What needs to be done: Gather all lines in the data that hold the string "part".

Supplied data:

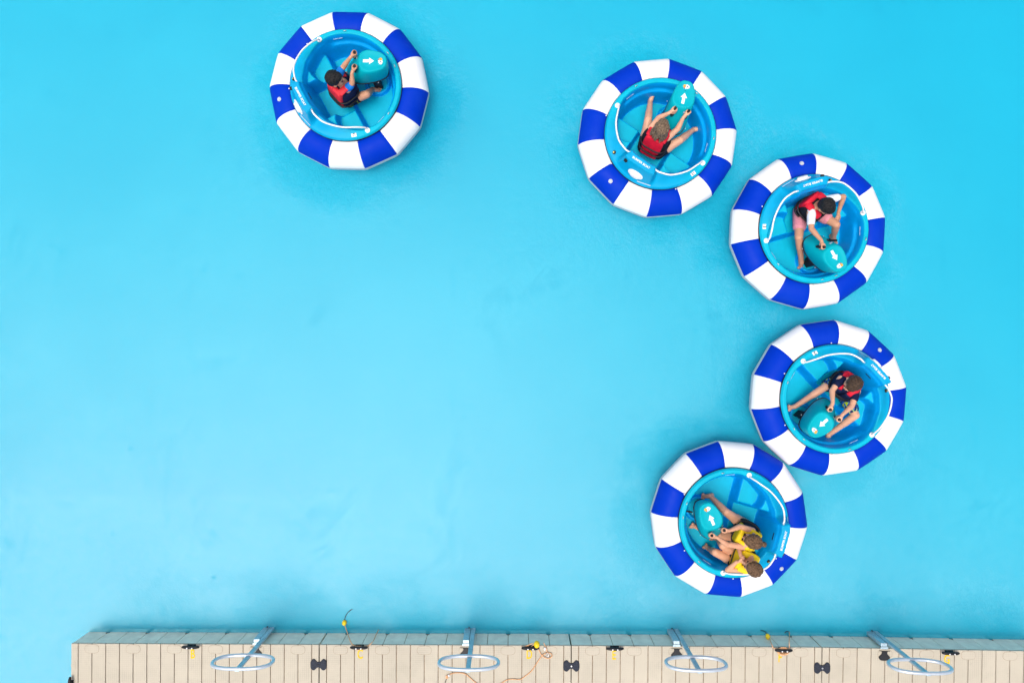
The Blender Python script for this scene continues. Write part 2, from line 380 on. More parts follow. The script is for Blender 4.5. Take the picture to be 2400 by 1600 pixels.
TURBID = .52
BOATS = [(808.7, 197.4), (1549.2, 314), (1909.2, 535.2), (1960.7, 935.3), (1721.7, 1226.7)]
def water_mat():
    m = bpy.data.materials.new('water'); m.use_nodes = True; t = m.node_tree
    for n in list(t.nodes): t.nodes.remove(n)
    out = t.nodes.new('ShaderNodeOutputMaterial'); g = t.nodes.new('ShaderNodeNewGeometry')
    tr = t.nodes.new('ShaderNodeBsdfTransparent'); tr.inputs[0].default_value = (.93, .985, 1, 1)
    gl = t.nodes.new('ShaderNodeBsdfGlossy'); gl.inputs['Roughness'].default_value = .42
    fr = t.nodes.new('ShaderNodeFresnel'); fr.inputs['IOR'].default_value = 1.40
    mx = t.nodes.new('ShaderNodeMixShader')
    def noise(sc, det, dist=0, rough=.55):
        n = t.nodes.new('ShaderNodeTexNoise'); n.inputs['Scale'].default_value = sc; n.inputs['Detail'].default_value = det; n.inputs['Distortion'].default_value = dist
        n.inputs['Roughness'].default_value = rough
        t.links.new(g.outputs['Position'], n.inputs['Vector']); return n
    rip = noise(13, 7, 1.6, .62); msk = noise(.9, 3)
    def mth(op, x, y=None):
        n = t.nodes.new('ShaderNodeMath'); n.operation = op
        for i, v in enumerate((x, y)):
            if v is None: continue
            if isinstance(v, (int, float)): n.inputs[i].default_value = v
            else: t.links.new(v, n.inputs[i])
        return n.outputs[0]
    def rng(src, a, b_, c, d):
        n = t.nodes.new('ShaderNodeMapRange'); n.inputs[1].default_value = a; n.inputs[2].default_value = b_; n.inputs[3].default_value = c; n.inputs[4].default_value = d
        t.links.new(src, n.inputs[0]); return n.outputs[0]
    near = None
    for px, py in BOATS:                       # churned water round each turning boat
        q = P(px, py, .5); vm = t.nodes.new('ShaderNodeVectorMath'); vm.operation = 'DISTANCE'; vm.inputs[1].default_value = (q.x, q.y, 0)
        t.links.new(g.outputs['Position'], vm.inputs[0]); e = rng(vm.outputs['Value'], .95, 1.55, 1, 0)
        near = e if near is None else mth('MAXIMUM', near, e)
    sx = t.nodes.new('ShaderNodeSeparateXYZ'); t.links.new(g.outputs['Position'], sx.inputs[0])
    near = mth('MAXIMUM', near, mth('MULTIPLY', rng(sx.outputs[1], -3.6, -2.8, .75, 0), rng(sx.outputs[0], -5.2, -4.4, 0, 1)))
    near = mth('MULTIPLY', near, rng(msk.outputs['Fac'], .40, .60, .12, 1))
    bp = t.nodes.new('ShaderNodeBump'); bp.inputs['Distance'].default_value = .085
    t.links.new(mth('ADD', mth('MULTIPLY', near, 1.1), .10), bp.inputs['Strength']); t.links.new(rip.outputs['Fac'], bp.inputs['Height'])
    t.links.new(bp.outputs[0], gl.inputs['Normal'])
    t.links.new(fr.outputs[0], mx.inputs[0]); t.links.new(tr.outputs[0], mx.inputs[1]); t.links.new(gl.outputs[0], mx.inputs[2])
    # slightly turbid water: part of the light is scattered back just below the surface
    df = t.nodes.new('ShaderNodeBsdfDiffuse'); df.inputs[0].default_value = (.0, .47, .69, 1)
    b2 = t.nodes.new('ShaderNodeBump'); b2.inputs['Distance'].default_value = .035; t.links.new(mth('ADD', mth('MULTIPLY', near, .55), .05), b2.inputs['Strength']); t.links.new(rip.outputs['Fac'], b2.inputs['Height'])
    t.links.new(b2.outputs[0], df.inputs['Normal'])
    m2 = t.nodes.new('ShaderNodeMixShader'); m2.inputs[0].default_value = TURBID
    t.links.new(tr.outputs[0], m2.inputs[1]); t.links.new(df.outputs[0], m2.inputs[2]); t.links.new(m2.outputs[0], mx.inputs[1])
    t.links.new(mx.outputs[0], out.inputs['Surface'])
    va = t.nodes.new('ShaderNodeVolumeAbsorption'); va.inputs['Color'].default_value = (.0, .925, .975, 1); va.inputs['Density'].default_value = .62
    t.links.new(va.outputs[0], out.inputs['Volume'])
    return m
bm = bmesh.new(); box(bm, -72, 72, -72, 72, -4, 0)
tag(part('pool_water', bm, water_mat(), None), 'calm rippled turquoise pool water', 'water', kind='structure')

# ------------------------------------------------------------------ the floating dock
DZ = .34
EDGE = [(166, 1507), (748, 1510), (1339, 1512), (1927, 1516.5), (2515, 1527)]
PITCH = .508
SIDE_D = .03
def dock_section(i, label):
    a = P(*EDGE[i], DZ); b = P(*EDGE[i+1], DZ)
    d = b-a; L = d.length; ang = math.atan2(d.y, d.x)
    root = thing('dock_section', label, 'dock', (a.x, a.y, 0), ang, 'floating dock sections')
    g = .006; D = 1.0
    L0, L1 = g, L-g
    bm = bmesh.new(); box(bm, L0+.012, L1-.012, -D+.01, -.012, -.10, DZ-.014)
    part('float_body', bm, M['groove'], root)
    # deck boards: each groove is a real gap; every third groove stops short at a round pocket
    p = (L1-L0)/6
    xs = [L0]
    for k in range(6):
        for f in (-1/3, 0, 1/3): xs.append(L0+p*(k+.5+f))
    xs.append(L1)
    gw = .0042
    for k in range(len(xs)-1):
        x0 = xs[k]+(gw if k else 0); x1 = xs[k+1]-(gw if k < len(xs)-2 else 0)
        bm = bmesh.new(); box(bm, x0, x1, -D, 0, DZ-.03, DZ, bev=.004)
        part('deck_board', bm, M['deck'], root)
    for k in range(6):
        cx = L0+p*(k+.5); n = 24
        bm = bmesh.new()      # pocket lid: a flat-fronted rounded plug with a thin gap line round it
        def outl(s, z): return [(cx+(.085+s)*math.copysign(abs(math.cos(t))**.7, math.cos(t)), -.062+(.052+s)*math.copysign(abs(math.sin(t))**.7, math.sin(t)), z) for t in [2*math.pi*q/n for q in range(n)]]
        ring_loft(bm, [outl(0, DZ-.02), outl(0, DZ+.0016), outl(-.003, DZ+.0026)])
        part('pocket_lid', bm, M['deck'], root)
        bm = bmesh.new(); ring_loft(bm, [outl(.0028, DZ-.02), outl(.0028, DZ+.0008)])
        part('pocket_gap', bm, M['groove'], root)
    # side panels facing the pool, with notches at the waterline below the pockets
    for k in range(12):
        x0 = L0+p*k/2; x1 = x0+p/2
        nl = .028 if k % 2 else .004; nr = .028 if k % 2 == 0 else .004
        prof = [(x0+.004, DZ-.032), (x0+.004, .05), (x0+nl, .015), (x0+nl, -.10), (x1-nr, -.10), (x1-nr, .015), (x1-.004, .05), (x1-.004, DZ-.032)]
        bm = bmesh.new()
        y0 = -.022
        back = [bm.verts.new((x, y0-.03, z)) for x, z in prof]; fr = [bm.verts.new((x, y0+.018, z)) for x, z in prof]
        bm.faces.new(fr); bm.faces.new(list(reversed(back)))
        for q in range(len(prof)): bm.faces.new((fr[q-1], fr[q], back[q], back[q-1]))
        part('side_panel', bm, M['deck_side'], root)
    return root
sec = [dock_section(0, 'beige dock section at the free left end of the dock, marked B'),
       dock_section(1, 'beige dock section with painted letters C and D between two seams'),
       dock_section(2, 'beige dock section with painted letters E and F between two seams'),
       dock_section(3, 'beige dock section at the right edge of the picture, marked G')]
# end face panels and lid of the free end
bm = bmesh.new()
disc(bm, (0, 0), .052, -.02, .0022, 22, .55, 1)
o = part('pocket_lid', bm, M['deck'], sec[0], loc=(.034, -.265, DZ))

def sec_at(x): return sec[0] if x < 748 else sec[1] if x < 1339 else sec[2] if x < 1927 else sec[3]
def rot_at(x): return sec_at(x).rotation_euler[2]
# painted letters
for ch, px, py in (('B', 451.5, 1532.5), ('C', 844, 1533), ('D', 1240.5, 1533.5), ('E', 1439, 1535), ('F', 1828, 1541), ('G', 2219.5, 1545)):
    s = sec_at(px); w = P(px, py, DZ+.0025)
    o = link('painted_letter', text_mesh(ch, .165, .0006, M['yellow'], 'painted_letter'), s)
    l = Matrix.Rotation(-s.rotation_euler[2], 4, 'Z') @ Vector((w.x-s.location.x, w.y-s.location.y, 0))
    o.location = (l.x, l.y, DZ+.0022); o.scale = (.62, .95, 1); o['label'] = 'yellow painted letter '+ch

# cleats
def cleat_meshes():
    bm = bmesh.new()
    pts = spline([(-.105, 0, .032), (-.07, 0, .046), (0, 0, .05), (.07, 0, .046), (.105, 0, .032)], 5)
    n = len(pts); tube(bm, pts, [.009+.010*math.sin(math.pi*i/(n-1))**.5 for i in range(n)], 10)
    horn = mesh_of(bm, 'horn', M['black'], True)
    bm = bmesh.new(); box(bm, -.052, .052, -.022, .022, 0, .012, bev=.004)
    for s in (-1, 1): disc(bm, (s*.03, 0), .017, .010, .045, 12)
    base = mesh_of(bm, 'base', M['black'])
    bm = bmesh.new(); disc(bm, (0, 0), .0085, 0, .006, 10, bev=.002)
    bolt = mesh_of(bm, 'bolt', M['white_plastic'])
    return horn, base, bolt
CM = cleat_meshes()
def cleat(px, py, label, rz=0):
    w = P(px, py-4, DZ)
    r = thing('dock_cleat', label, 'cleat', (w.x, w.y, DZ+.001), rz, 'black cleats along the dock edge')
    link('base', CM[1], r); link('horn', CM[0], r)
    for s in (-1, 1): link('bolt', CM[2], r, (s*.03, -.002, .068))
    return r
CL = {}
for ch, px, py, lab in (('B', 450, 1516, 'black cleat above the yellow letter B'), ('C', 843, 1517, 'black cleat above the yellow letter C with a rope wound on it'),
                   ('D', 1243, 1518.5, 'black cleat above the yellow letter D beside the yellow float'), ('E', 1440, 1519.5, 'bare black cleat above the yellow letter E'),
                   ('F', 1834, 1523.5, 'black cleat above the yellow letter F wrapped in an orange coil'), ('G', 2223.5, 1530, 'black cleat above the yellow letter G near the right edge')):
    CL[ch] = cleat(px, py, lab, rot_at(px))
cleat(169, 1606, 'black cleat on the left end of the dock, cut by the frame', R(90))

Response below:
The Blender Python script for this scene continues. Write part 2, from line 380 on. More parts follow. The script is for Blender 4.5. Take the picture to be 2400 by 1600 pixels.
    # slightly turbid water: part of the light is scattered back just below the surface
tag(part('pool_water', bm, water_mat(), None), 'calm rippled turquoise pool water', 'water', kind='structure')
    part('float_body', bm, M['groove'], root)
        part('deck_board', bm, M['deck'], root)
        part('pocket_lid', bm, M['deck'], root)
        part('pocket_gap', bm, M['groove'], root)
        part('side_panel', bm, M['deck_side'], root)
o = part('pocket_lid', bm, M['deck'], sec[0], loc=(.034, -.265, DZ))